En d'autres termes, les tribunaux ont tendance à se poser la question suivante: y aurait-il des inconvénients graves à considérer comme impérative l'exécution d'une certaine fonction prévue par la loi?

Il ne peut y avoir de doute quant à la nature de l'examen en l'espèce. Les étiquettes « impérative » et « directive » ne sont elles-mêmes d'aucun secours magique pour définir la nature d'une fonction prévue par la loi. L'examen lui-même est plutôt incontestablement axé sur le résultat.

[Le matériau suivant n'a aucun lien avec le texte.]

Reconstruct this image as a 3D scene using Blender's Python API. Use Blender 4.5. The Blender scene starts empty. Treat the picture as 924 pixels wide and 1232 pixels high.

[10] Si l'enquête est incontestablement axée sur le résultat (c'est avec plaisir que je reprends ces mots d'une franchise rafraîchissante), j'adopterai l'étiquette qui permet au tribunal de déterminer, sur la foi de la preuve, si un contribuable particulier a engagé des dépenses précises au titre de la garde d'enfants. À mon avis, l'exigence posée au paragraphe 63(1), selon laquelle l'appelante doit produire des reçus sur lesquels figure le NAS du bénéficiaire des paiements, est strictement de nature « directrice » . Elle n'est pas impérative. Malgré le libellé clair de ce paragraphe, il faut tenir compte du témoignage de l'appelante et de sa crédibilité. L'appel est admis.

[11] La décision que la Cour d'appel du Québec a rendu dernièrement dans l'affaire Deputy Minister of Revenue for Quebec v. Letarte, 97 DTC 5515, me fortifie dans ma conclusion. Dans l'arrêt Letarte, la Cour d'appel a interprété et appliqué l'article 353 de la loi québécoise en matière d'impôt sur le revenu (dont le libellé est semblable à celui du paragraphe 63(1) de la Loi de l'impôt sur le revenu fédérale) et a conclu que le contribuable pouvait déduire les frais de garde d'enfants dont le paiement était par ailleurs prouvé même s'il n'y avait pas de reçus.

Signé à Ottawa, Canada, ce 12 juin 1998.

« M. A. Mogan »

J.C.C.I.

[TRADUCTION FRANÇAISE OFFICIELLE]

Traduction certifiée conforme ce 15e jour de décembre 1998.